The following request of Caesar’s will could be considered as a trust for the relief of poverty. In the case of Re Lewis, the Preamble o the 1601 Statute speaks of “aged, impotent and poor” people. Whereas, this was further explained by Evershed MR in the case of Re Coulthurst, that “aged” speaks for itself, “impotent” is construed liberally and “poor” is a relative term. Hence, it is a matter of degree. There is no need for the trust to be an endowment. A trust may be charitable although the trustee may distribute the capital. In Re Scarisbrick, it was upheld that “for such relations of my … son and daughters as in the opinion of the survivor of my … son and daughters shall be in needy circumstances … as the survivor … shall by deed or will appoint.” This is also similar to Caesar’s case where, this was a trust for “poor relations”, and there is no requirement, in poverty cases, for public benefit. However, there can be no charitable trust, even in poverty category, if the person to be benefited is specified individuals and in such that a construction is more likely where the capital of trust may be immediately distributed. But this is still indecisive. Therefore, in Caesar’s case, where he leave 50,000 pounds to his relatives, in the UK or in any EU member State, who may be in financially needy circumstances after his death may take effect as a trust for charitable purposes.

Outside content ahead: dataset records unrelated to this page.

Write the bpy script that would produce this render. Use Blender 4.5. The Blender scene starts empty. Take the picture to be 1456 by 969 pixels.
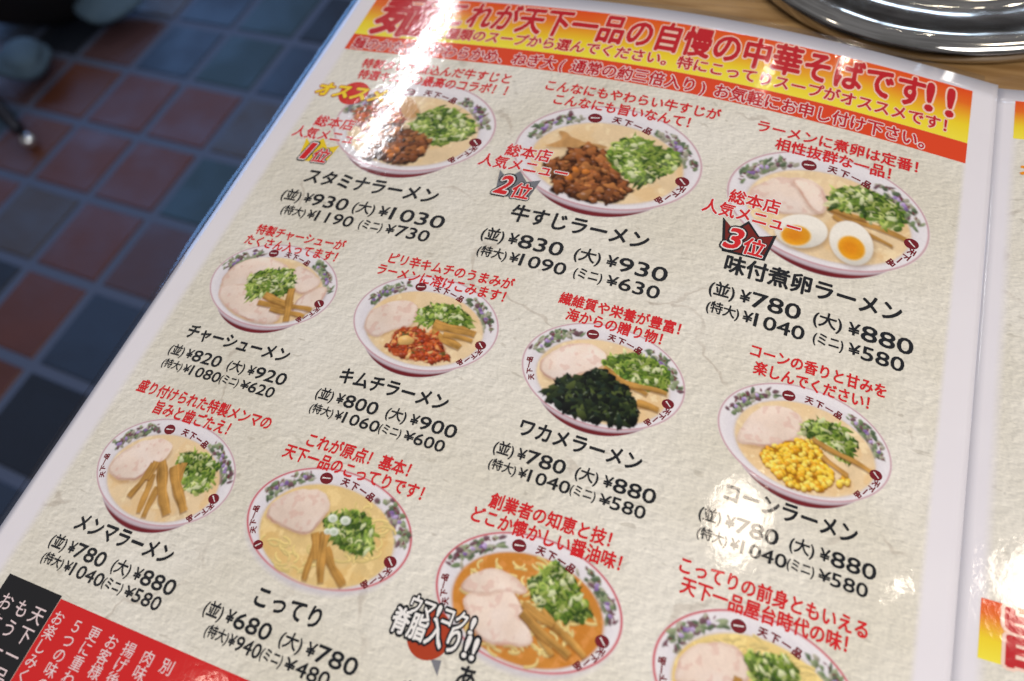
import bpy, bmesh, math, random
import numpy as np
from mathutils import Vector, Matrix

scene = bpy.context.scene
COL = scene.collection
U = 0.276                      # metres per page unit (printed width of one page)

# ------------------------------------------------------------------ camera
CAM_R = Matrix(((0.92778073, -0.21949594, 0.30173572),
                (0.33934757, 0.83258704, -0.43776939),
                (-0.15513265, 0.50854729, 0.84694363)))
CAM_C = Vector((0.77240402, -0.88782555, 0.79567459)) * U
cam_d = bpy.data.cameras.new('camera')
cam = bpy.data.objects.new('camera', cam_d)
COL.objects.link(cam)
cam.matrix_world = Matrix.Translation(CAM_C) @ CAM_R.to_4x4()
cam_d.sensor_width = 36.0
cam_d.lens = 36.0 * 1062.97 / 1456.0
cam_d.clip_start = 0.01
cam_d.clip_end = 60
cam_d.dof.use_dof = True
cam_d.dof.focus_distance = 0.262
cam_d.dof.aperture_fstop = 7.6
cam_d.dof.aperture_blades = 0
scene.camera = cam
scene.view_settings.view_transform = 'Standard'
scene.view_settings.look = 'None'
scene.view_settings.exposure = 0.0
scene.view_settings.gamma = 1.0
scene.render.engine = 'CYCLES'
scene.cycles.use_denoising = True
scene.cycles.max_bounces = 8

# ------------------------------------------------------------------ world: a dim room
def srgb(r, g, b):
    f = lambda c: (c / 255 / 12.92) if c <= 10 else ((c / 255 + 0.055) / 1.055) ** 2.4
    return (f(r), f(g), f(b))
def col4(c): return (c[0], c[1], c[2], 1.0)

class NT:
    """small helper round a node tree"""
    def __init__(self, tree): self.t = tree; self.n = tree.nodes; self.l = tree.links
    def new(self, typ, **kw):
        nd = self.n.new(typ)
        for k, v in kw.items(): setattr(nd, k, v)
        return nd
    def put(self, sock, v):
        if hasattr(v, 'is_output'): self.l.new(v, sock)
        else:
            if isinstance(v, tuple) and len(v) == 3 and sock.type == 'RGBA': v = col4(v)
            sock.default_value = v
    def math(self, op, a, b=0.0, c=0.0, clamp=False):
        nd = self.new('ShaderNodeMath', operation=op, use_clamp=clamp)
        self.put(nd.inputs[0], a); self.put(nd.inputs[1], b); self.put(nd.inputs[2], c)
        return nd.outputs[0]
    def vmath(self, op, a, b=(0, 0, 0)):
        nd = self.new('ShaderNodeVectorMath', operation=op)
        self.put(nd.inputs[0], a); self.put(nd.inputs[1], b)
        return nd.outputs[0]
    def mix(self, f, a, b, blend='MIX'):
        nd = self.new('ShaderNodeMix', data_type='RGBA', blend_type=blend)
        self.put(nd.inputs[0], f); self.put(nd.inputs[6], a); self.put(nd.inputs[7], b)
        return nd.outputs[2]
    def noise(self, vec, scale, detail=3.0, rough=0.5, dist=0.0):
        nd = self.new('ShaderNodeTexNoise')
        self.put(nd.inputs['Vector'], vec); nd.inputs['Scale'].default_value = scale
        nd.inputs['Detail'].default_value = detail; nd.inputs['Roughness'].default_value = rough
        nd.inputs['Distortion'].default_value = dist
        return nd.outputs[0]
    def step(self, v, a, b, lo=0.0, hi=1.0):
        nd = self.new('ShaderNodeMapRange', interpolation_type='SMOOTHSTEP')
        self.put(nd.inputs[0], v); self.put(nd.inputs[1], a); self.put(nd.inputs[2], b)
        self.put(nd.inputs[3], lo); self.put(nd.inputs[4], hi)
        return nd.outputs[0]
    def scale(self, vec, s):
        nd = self.new('ShaderNodeMapping'); self.put(nd.inputs[0], vec)
        nd.inputs['Scale'].default_value = s
        return nd.outputs[0]

world = bpy.data.worlds.new('World'); scene.world = world; world.use_nodes = True
W = NT(world.node_tree)
bg = W.n['Background']
wd = W.new('ShaderNodeTexCoord').outputs['Generated']
sep = W.new('ShaderNodeSeparateXYZ'); W.l.new(wd, sep.inputs[0])
room = W.mix(W.step(W.noise(wd, 3.2, 4.0), 0.45, 0.58), (0.035, 0.032, 0.022), (0.62, 0.60, 0.62))
up = W.step(sep.outputs[2], -0.2, 0.9)
room = W.mix(up, W.mix(1.0, room, (0.40, 0.38, 0.40), 'MULTIPLY'), W.mix(0.55, room, (0.72, 0.70, 0.73)))
W.l.new(room, bg.inputs[0])
bg.inputs[1].default_value = WORLD_STRENGTH = 0.40

# ------------------------------------------------------------------ the curved menu sheet
PROF = (0.28732488, -1.08980681, 0.58086571)
FOLD = 1.0365
S_MIN, S_MAX, DS = -0.2, 2.4, 0.001
_S = np.arange(S_MIN, S_MAX + DS, DS)
_blend = np.clip((_S - FOLD + 0.006) / 0.012, 0, 1)           # soft fold
_THL = PROF[0] * np.minimum(_S, FOLD) + PROF[1] * np.minimum(_S, FOLD) ** 2 + PROF[2] * np.minimum(_S, FOLD) ** 3
_TH = _THL * (1 - _blend) + (0.026 + 0.02 * np.exp(-np.maximum(_S - FOLD, 0) / 0.012)) * _blend
_X = np.concatenate([[0], np.cumsum(np.cos((_TH[1:] + _TH[:-1]) / 2) * DS)])
_Z = np.concatenate([[0], np.cumsum(np.sin((_TH[1:] + _TH[:-1]) / 2) * DS)])
_i0 = int(round(-S_MIN / DS)); _X -= _X[_i0]; _Z -= _Z[_i0]

def page_xyz(s, v, lift=0.0):
    """page coordinates (in page units) -> metres; lift in metres along the sheet's normal"""
    s = np.asarray(s, float); v = np.asarray(v, float)
    th = np.interp(s, _S, _TH)
    x = np.interp(s, _S, _X) * U - np.sin(th) * lift
    z = np.interp(s, _S, _Z) * U + np.cos(th) * lift
    return np.stack([x, v * U + 0 * s, z], -1)

def mirror(s, v, dist):
    """where a lamp hangs whose image is seen at this place of the sheet"""
    P = Vector(page_xyz(s, v)); th = float(np.interp(s, _S, _TH))
    n = Vector((-math.sin(th), 0, math.cos(th)))
    d = (CAM_C - P).normalized()
    return P + (2 * n.dot(d) * n - d) * dist, P

# ------------------------------------------------------------------ lamps of the room
def area(name, loc, target, power, size, size_y=None, color=(1, 1, 1), shape=None):
    d = bpy.data.lights.new(name, 'AREA')
    d.shape = shape or ('RECTANGLE' if size_y else 'DISK')
    d.size = size
    if size_y: d.size_y = size_y
    d.energy = power; d.color = color
    o = bpy.data.objects.new(name, d); COL.objects.link(o)
    o.location = loc
    o.rotation_euler = (Vector(target) - Vector(loc)).to_track_quat('-Z', 'Y').to_euler()
    return o

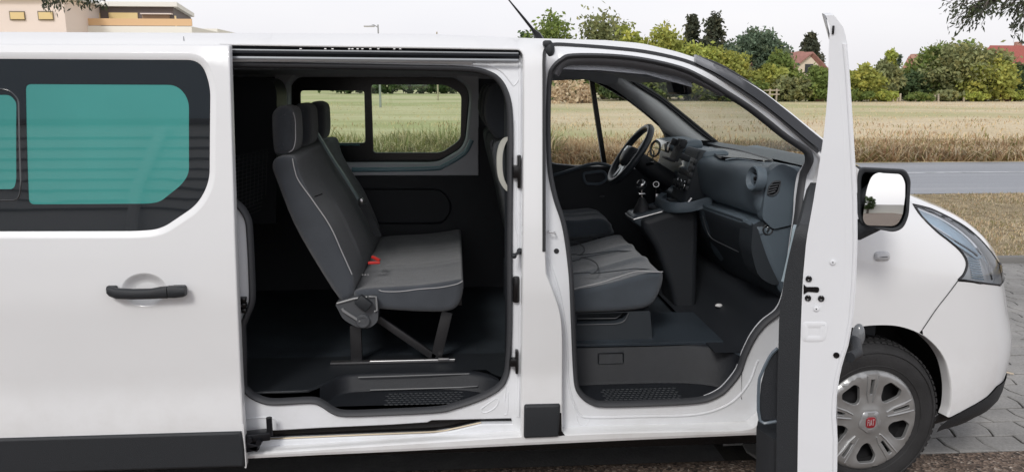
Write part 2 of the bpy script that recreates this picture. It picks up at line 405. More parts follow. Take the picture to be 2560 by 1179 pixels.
# near skin
bumpline=[(2332,856),(2322,835),(2306,812),(2340,765),(2378,722),(2395,700)]
BL=LS([(2306,822),(2340,772),(2375,727),(2394,701)])
headin=cr([(2394,699),(2409,682),(2415,655),(2400,628),(2372,603),(2340,578),(2302,540),(2283,512)],k=4)
HI=LS(headin)
sill=LS([(1985,1085),(1885,1080),(1600,1092),(1300,1106),(1000,1121),(800,1130),(615,1139)])
s_tip=HI[-1]
zt=lambda x: ztop(x)-.0005
# arch from rear bottom going over to the front split with bumper
ai=[i for i,p in enumerate(arch) if p[0]<2306]; archrear=archs[:ai[-1]+1]
outer=[(-2.7,.33),(-2.7,1.0),(-2.7,zt(-2.7))]+[(x,zt(x)) for x in np.linspace(-2.6,1.79,75)]
# along the bonnet edge to the headlight tip, then down the headlight's inner edge
bon=LS([(2215,462),(2245,478),(2268,496)])
outer+= [(1.80,1.352)]+[(max(1.85,b[0]),b[1]) for b in bon]+HI[::-1]+BL[::-1]+archrear[::-1]+[(archs[0][0],.345)]+sill[1:]+[(-1.2,.325)]
mb=MB()
mb.add(*sheet(outer,[SH,FH],mpo(0.),.05,.03))
rim(mb,SH,[(0,0),(.004,.004),(.006,.012),(.006,.055)],body)
rim(mb,FH,[(0,0),(.004,.004),(.006,.012),(.006,.07)],body)
# arch lip
def strip(mb,loop,prof,mp):
    mb.rings([[mp(p[0]+a,p[1]+b,o) for p in loop] for a,b,o in prof],cap=False,wrap=False)
c0=np.mean(archs,0)
def lip(mb,loop,ctr,prof,mp):
    rr=[]
    for k,o in prof:
        rr.append([mp(p[0]+(ctr[0]-p[0])*k,p[1]+(ctr[1]-p[1])*k,o) for p in loop])
    mb.rings(rr,cap=False,wrap=False)
lip(mb,[p for p,q in zip(archs,arch) if q[0]<2310 or q[1]<835],c0,[(0,0),(.010,.0),(.016,.012),(.016,.05)],body)
# sill underside lip
strip(mb,[(x,z) for x,z in sill]+[(-2.6,.33)],[(0,0,0),(0,-.012,.004),(0,-.014,.03),(0,.03,.08)],body)
# roof
rows=[]
for x in np.linspace(-2.7,1.02,50):
    z0=ztop(x); y0=D+base_t(z0)+ (.115 if x<.5 else max(.05,.115-.09*(x-.5))); W_=D+WID-y0
    rows.append([(x,D+WID+W_*t,z0-.0005+.018*(1-t**2)) for t in np.linspace(-1,1,15)])
mb.rings(rows,cap=False,wrap=False)
# far skin, rear, nose far half
fwin=rp([(713,216),(735,182,26),(1150,181,40),(1184,243,20),(1170,372,25),(1085,415,25),(700,415)])
FW=rpx([(722,190,30),(1168,188,40),(1174,243,20),(1163,352,20),(1151,372,20),(1098,404,20),(722,404,12)],YF)
FFW=crx([(1325,168),(1400,176),(1477,190),(1530,218),(1580,251),(1630,292),(1660,325),(1668,360),(1640,420),(1560,420),(1325,386)],YF,closed=True)
fouter=[(-2.7,.33)]+[(x,zt(x)) for x in np.r_[-2.7,np.linspace(-2.6,1.79,60)]]+[(2.0,1.25),(2.0,.9),(1.95,.5),(1.9,.33)]
def flow(p): k=min(1.,max(0.,(p[0]-.80)/.15))*min(1.,max(0.,(p[2]-(ztop(p[0])-.12))/.1)); return np.array([p[0],p[1],p[2]-.055*k])
P,T=sheet(fouter,[inset(FW,-.02),inset(FFW,-.01)],lambda s,z: flow(far(body(s,z,0))),.07); mb.add(P,T)
mb.add([(-2.7,D+.0,.33),(-2.7,D+2*WID,.33),(-2.7,D+2*WID-.2,1.95),(-2.7,D+.2,1.95)],[(0,1,2,3)])
bodyo=mb.build('body',WHITE,van,angle=35)
# nose: bonnet, front face (both halves)
def grid(mb,s0,s1,z0,z1,ns,nz,off=0.,both=True):
    G=[[body(s,z,off) for s in np.linspace(s0(z),s1(z),ns)] for z in np.linspace(z0,z1,nz)]
    mb.rings(G,cap=False,wrap=False)
    if both: mb.rings([[far(p) for p in r_] for r_ in G],cap=False,wrap=False)
smax=float(_ss[-1])
def s_end(z): return Fz(z)-NA+smax
headtop=cr([(2283,511),(2310,517),(2340,527),(2400,558),(2440,588),(2475,626),(2497,658)],k=4)
HT=LS(headtop)
print('headtip',HI[-1],HT[-1])
hx=np.array([p[0] for p in HT]); hz=np.array([p[1] for p in HT]); o_=np.argsort(hx); hx=hx[o_]; hz=hz[o_]
# bonnet sheet, above headlight top edge: built on (s,z)
zb=lambda s: float(np.interp(s,np.r_[hx,hx[-1]+.14,hx[-1]+.5,9],np.r_[hz,hz[-1]-.02,hz[-1]-.02,hz[-1]-.02]))
mb=MB()
bo=[(s,zb(s)+.004) for s in np.linspace(hx[0],hx[-1]+.16,16)]
bo+= [(s_end(bo[-1][1])-.001,bo[-1][1])]
zz=np.linspace(bo[-1][1],1.355,16); bo+=[(s_end(z)-.001,z) for z in zz[1:]]
bo+=[(1.83,1.357),(bon[1][0]+.004,bon[1][1]),(bon[2][0]+.004,bon[2][1])]
P,T=sheet(bo,[],mpo(0.),.06,.014); mb.add(P,T); mb.add([far(p) for p in P],T)
mb.build('bonnet',WHITE,van,angle=60)
# cowl under the windscreen
mb=MB(); cw=[]
for x,z in ((1.83,1.357),(1.66,1.35),(1.60,1.32)):
    cw.append([(x+ (.12*(1-t*t)),D+WID+(WID-.16)*t,z+.01*(1-t*t)) for t in np.linspace(-1,1,13)])
mb.rings(cw,cap=False,wrap=False); mb.build('windscreen_cowl',CLAD,van)
# bumper
zt_b=HI[0][1]
spl=LS([(2376,1041),(2420,1018),(2467,990),(2491,964)])
b1=BL[0]; af=[p for p,q in zip(archs,arch) if q[0]>2306 and q[1]>820]
hb=LS([(2394,701),(2450,708),(2500,714)])
bo=[b1]+[BL[1],BL[2],BL[3]]+hb[1:]+[(hb[-1][0]+.25,hb[-1][1]),(s_end(hb[-1][1])-.002,hb[-1][1])]
zz=np.linspace(hb[-1][1],spl[-1][1],12); bo+=[(s_end(z)-.002,z) for z in zz[1:]]
bo+=spl[::-1]+af[::-1]
mb=MB(); P,T=sheet(bo,[],mpo(0.),.05,.035); mb.add(P,T); mb.add([far(p) for p in P],T)
# shut line lip
lip(mb,[p for p,q in zip(archs,arch) if q[0]>2297 and q[1]>830],c0,[(0,0),(.008,.002),(.012,.012),(.012,.05)],body)
BM=mb.build('bumper',WHITE,van,angle=50)
mb=MB()
so_=[spl[0]]+spl[1:]+[(s_end(spl[-1][1])-.002,spl[-1][1])]
zlow=.285; zz=np.linspace(spl[-1][1],zlow,6); so_+=[(s_end(z)-.002,z) for z in zz[1:]]
_a=LS([(2338,1078)])[0]; so_+=[(s_,.285) for s_ in np.linspace(s_end(.285)-.03,_a[0]+.03,12)]+[_a]+LS([(2346,1064),(2370,1045)]); print('spoiler',spl,_a)
P,T=sheet(so_,[],mpo(-.006),.05,.03); mb.add(P,T); mb.add([far(p) for p in P],T)
P2,T2=sheet(so_,[],mpo(.05),.05,.03); mb.add(P2,T2[:,::-1])
mb.build('lower_spoiler',CLAD,BM,angle=50)
# headlight
hl=HI+HT[1:]+[(HT[-1][0]+.10,HT[-1][1]-.01),(HT[-1][0]+.16,HT[-1][1]-.05),(hb[-1][0]+.17,hb[-1][1]+.01),hb[2],hb[1]]
hl=[p for i,p in enumerate(hl) if np.hypot(p[0]-hl[i-1][0],p[1]-hl[i-1][1])>.002]
if area(hl)<0: hl=hl[::-1]
mb=MB(); mb.add(*sheet(hl,[],mpo(.035),.04,.02)); rim(mb,hl,[(0,.004),(.003,.035)],body,.03)
HLo=mb.build('headlight',REFLD,van,angle=60)
hli=inset(hl,.006)
mb=MB(); mb.add(*sheet(hli,[],mpo(-.004),.03,.02)); mb.build('lens',LENS,HLo,angle=180)
mb=MB(); rim(mb,hl,[(0,.012),(-.0,-.002),(.006,-.006),(.007,.0)],body,.03); mb.build('lens_edge',RUBBER,HLo)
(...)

Subsequently, the issue regarding here is advancement of religion. Nowadays there so various types of religions, but in order to identify which one of are regarded as a proper religion in law, we have to evaluate through case laws. The meaning of religion was suggested in Bowman v Secular Society by Lord Parker of Waddington. He suggested that any form of monotheism will be recognized as religion, but the restriction to monotheism is probably now outmoded. In Re South Place Ethical Society, a question arose. It was whether the Society’s objects, which were the “study and dissemination of ethical principles and the cultivation of a rational religious sentiment,” were charitable under this heading. However, Dillon J held that they were not. Hence, in order to be regarded as charitable, a trust must be for the advancement of religion. The law itself does not discriminate any religions, no single religion is assumed to be better then another as seen in Neville Estates Ltd v Madden. The test of public benefit as required for the third heading is regarded to be it should benefit the public or at least a section of it as seen in Re Herington. In Re Banfield, it was held that a gift to non-formal religious community did not render the gift non-charitable as long as it promotes practical charity. Where the public is denied access to such a trust, the courts had disallowed such a trust to be held charitable. What is then a Masonic club? It is some sort of freemasonry religion which is some sort of secret society. In United Grand Lodge of Ancient Free and Accepted Masons of England and Wales v Holborn BC, however, it was held that the objects of a body such as the Freemasons, where the society believes the demand of the highest personal, social and domestic standards do not amount as religion even though the defendants argued that there is a believe in divine spirit. Therefore, Caesar’s wishes would have failed on both the grounds that it is beneficial to the public as freemasonry societies are not accessible to the public as well the it is not charitably exclusive as it does not falls under the definition of religion.
Caesar’s fourth request in the will may falls under the trust for advancement of education. Once again here same as Caesar’s first will, any sporting activities within an educational context may in principle be promoted under this category. The Charities Bill 2005 clause 2(2)(g) provides that the advancement of amateur sport is a charitable purpose. Under English law, an organisation is a charity if it is established for exclusively charitable purposes. In theory, an amateur sports organisation registered with the Inland Revenue as a CASC could also be a charity under the "advancement of amateur sport" heading. As a charity, such a CASC would be obliged to comply with charity law. Probably, in most cases, it would be obliged to register with and be registered by the Charity Commission. Hence, in Caesar’s case, this could take effect as a charitable trust under advancement of education.
Lastly, the issue in Caesar’s last request here is whether it falls under other purposes that are beneficial to the community. This trust is the residual head of charity and is the most difficult, as Sir Samuel Romilly called it as in their nature charitable. The public element concerned here is the extent to which these benefits are made available to the public or a section of the public as opposed to a group of individuals. The problem arises as the purposes are restricted to a group of persons. A trust under this fourth head cannot be charitable if it is confined to persons bound together by a personal nexus. However, in Williams v IRC and IRC v Baddedley, there are dicta that’s suggest even if otherwise charitable, are subject to a stricter rule than trusts under the other three heads in relation to the selection of persons who are to benefit. At the same time, it is really important to differentiate between “relief extended to the few and a form of relief accorded to a selected few out of a larger number equally willing to take advantage of it.”. The only way to solve this was the more general and flexible test which was proposed by Lord McDermott. This was also supported by the House in Dingle v Turner through Lord Cross. With regard to Caesar’s case, his main aim was for everyone in the world, hence there is no “class in class” in this situation, and also this is for the sake of community benefit.